- [Data segment]:
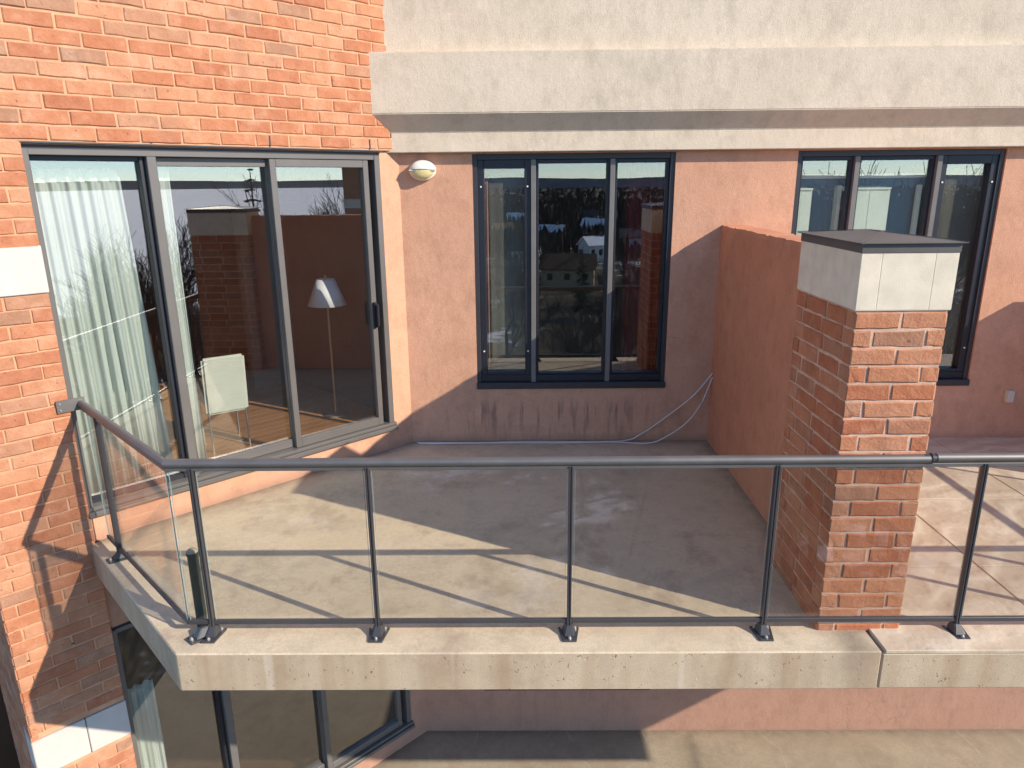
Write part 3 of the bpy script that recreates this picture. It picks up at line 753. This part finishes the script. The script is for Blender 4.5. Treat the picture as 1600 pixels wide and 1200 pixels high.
ob = thing('outlet_box', 'small beige outlet cover on the stucco right of the brick pillar', 'outlet', (4.70, CY, 0.436))
part('cover', 'beige_plastic', ob, (-0.036, 0.036, -0.045, 0, -0.058, 0.058), bevel=0.006, seg=2)
part('lid', 'beige_plastic', ob, (-0.031, 0.031, -0.052, -0.0452, -0.050, 0.050), bevel=0.003)

# ---------------------------------------------------------------- rooms behind the glass
rm = empty('interior_walls', (CX, CY, 0), R(45)); rm['kind'] = 'structure'; rm['label'] = 'dim walls and ceiling of the room behind the glass door'
part('back_wall', 'room_dark', rm, (-3.6, 0.4, 3.3, 3.4, 0.1, 2.9))
part('side_wall', 'room_paint', rm, (-3.6, -3.5, 0.31, 3.3, 0.1, 2.9), (-0.02, 0.08, 0.26, 3.3, 0.1, 2.9))
part('partition', 'room_paint', rm, (-0.55, -0.021, 2.2, 2.32, 0.18, 2.8))
part('ceiling', 'ceiling', rm, (-3.6, 0.1, 0.301, 3.4, 2.90, 3.0))
ff = empty('interior_floor', (CX, CY, 0), R(45)); ff['kind'] = 'structure'; ff['label'] = 'brown wooden floorboards inside the glass door'
part('subfloor', 'room_dark', ff, (-3.6, 0.08, 0.221, 3.3, 0.0, 0.195))
pl = None
for i in range(26):
    y = 0.235+i*0.118
    if pl is None:
        bm = bmesh.new(); bx(bm, -3.49, -0.03, 0, 0.115, 0.196, 0.216); pl = mesh(bm, 'floorboard', 'wood', 0.0015)
    link('floorboard', pl, ff, loc=(0, y, 0))
r2 = empty('interior_walls'); r2['kind'] = 'structure'; r2['label'] = 'dark room behind the middle window'
part('back_wall', 'room_paint', r2, (-1.0, 2.0, 9.4, 9.5, 0, 2.95)); part('side_wall', 'room_paint', r2, (-1.0, -0.9, 6.88, 9.4, 0, 2.95), (1.95, 2.0, 6.88, 9.4, 0, 2.95))
part('ceiling', 'ceiling', r2, (-1.0, 2.0, 6.875, 9.5, 2.951, 3.05)); part('floor', 'room_dark', r2, (-1.0, 2.0, 6.875, 9.5, -0.1, -0.001))
r3 = empty('interior_walls'); r3['kind'] = 'structure'; r3['label'] = 'blue grey room behind the right window'
part('back_wall', 'room_blue', r3, (2.01, 5.2, 9.4, 9.5, 0, 2.95)); part('side_wall', 'room_blue', r3, (2.01, 2.06, 6.88, 9.4, 0, 2.95), (5.1, 5.2, 6.88, 9.4, 0, 2.95))
part('ceiling', 'ceiling', r3, (2.01, 5.2, 6.875, 9.5, 2.951, 3.05)); part('floor', 'room_dark', r3, (2.01, 5.2, 6.875, 9.5, -0.1, -0.001))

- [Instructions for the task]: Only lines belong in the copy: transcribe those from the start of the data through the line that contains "-0.050, 0.050), bevel=0.003)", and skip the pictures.

- [Exercise output]:
Write part 3 of the bpy script that recreates this picture. It picks up at line 753. This part finishes the script. The script is for Blender 4.5. Treat the picture as 1600 pixels wide and 1200 pixels high.
ob = thing('outlet_box', 'small beige outlet cover on the stucco right of the brick pillar', 'outlet', (4.70, CY, 0.436))
part('cover', 'beige_plastic', ob, (-0.036, 0.036, -0.045, 0, -0.058, 0.058), bevel=0.006, seg=2)
part('lid', 'beige_plastic', ob, (-0.031, 0.031, -0.052, -0.0452, -0.050, 0.050), bevel=0.003)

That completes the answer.